That Is Not What You Are Here For

When only some lyrics from All Things Must Pass do the job right.

My last few months have been a little trying…like for lots of people…but yeah, “all things must pass.” Yup. We all (or maybe most) are dealing as we do. Who can compare multiple stomach-crunching losses and grief…we cannot. Comparisons like that make no human sense.

If we are one of the lucky ones (I am), we’ll find listening and empathy. And if we are one of the lucky ones (I am), a way forward with purpose and much appreciation for those who have supported me in so many countless diverse ways. If still some details to work out for my way ahead, yeah, sure, but that’s paperwork. It’s the people who “have your back” who give you confidence and belief that (some nature-of-life set-backs aside), it’s possible.

Many years ago, a work colleague came in late one afternoon to tell me “George” had died. I remember it so clearly, as I was splayed out on the office floor, wearing some kind of ankle cast (result of dog-walking broken-ankle mishap…I am accident-prone), sorting files. “George died? No, just no.”

Few weeks later, I was driving from Austin to Winedale for evening summer Texas Shakespeare in that big barn. On the way, passed a clearly awful, clearly fatal car wreck. I remain unnerved about those covered bodies on the road. I was playing All Things Must Pass on my car CD (the old days), turned off the music. Not right.

Now years later, I’ll be making salad and streaming “George,” (ATMP) when the delivery driver knocks and nods, thumbs up. I’ve learned just a little bit more about music from what the LYFT drivers play (a lot of Caribbean, South American, African, love hearing all), but when a 20-some-adult dressesed football (soccer) guy (wearing more earrings than I’ve ever owned) brings produce to my door and…and…likes my old-lady-streaming-George-Harrison…well there you go.

Get up signals too from the delivery folks on Mozart and Beethoven (which the cat, who no like-y my own favorite, Stravinsky, also prefers).

Ha ha cat. This episodic sleeper (thanks Derek Thompson of The Atlantic for that) and (not unconscious, but sometimes aimless, maybe, maybe not) wanderer (thanks George Harrison late of those Beatles for that), would be me, waking at almost 10:00 p.m. to make salad and annoy you with Petrushka. Yet. Cat will however snooze peacefully on his windowsill or in his pod or in his cat cabin through the veggie washing and chopping and mixing, and the background thumpity-thump.

(How my son detested the Rite of Spring. Serious thumpity-thump.)

Why does no one like Stravinsky?

Today cat’s litter box is spotless (oh yes, I did clean the stincky, you are welcome, cat). My Mr. Cat Oliver now has been sound asleep in his pod, he happily content as I (oh gosh do laundry, floors (again) clean refrigerator, and yup, like everyone, am at the desk doing the paperwork and paying the bills.)
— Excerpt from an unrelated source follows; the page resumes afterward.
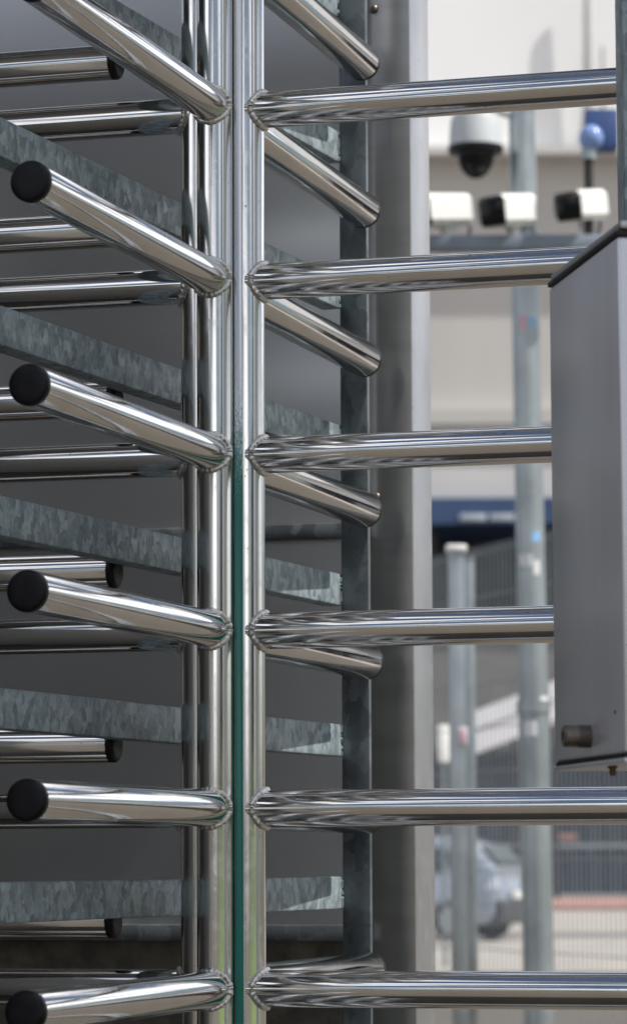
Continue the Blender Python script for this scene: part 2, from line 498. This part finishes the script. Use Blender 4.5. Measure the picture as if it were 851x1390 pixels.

But hey, no whining. It’s an almost summer Friday morning in Austin. Clean house, paperwork done, bills paid, time to write, and sunset at the pool.

And update (a couple of days late), Monday morning now May 23. Around midnight Saturday was another of those incomparable awesome Austin lightning/thunder/rain-bashing-the-windows storms. And update (not late), Wednesday morning May 25. Last night more lightning and thunder and this time also hail, really somehow weirdly comforting to hear and watch from the kitchen or the bedroom. If lucky enough to wander the house, indoors, with good-smell candles and tomato soup cheering the space and then eventually tucking in with a book until morning (while storm still going)…hey, no whining.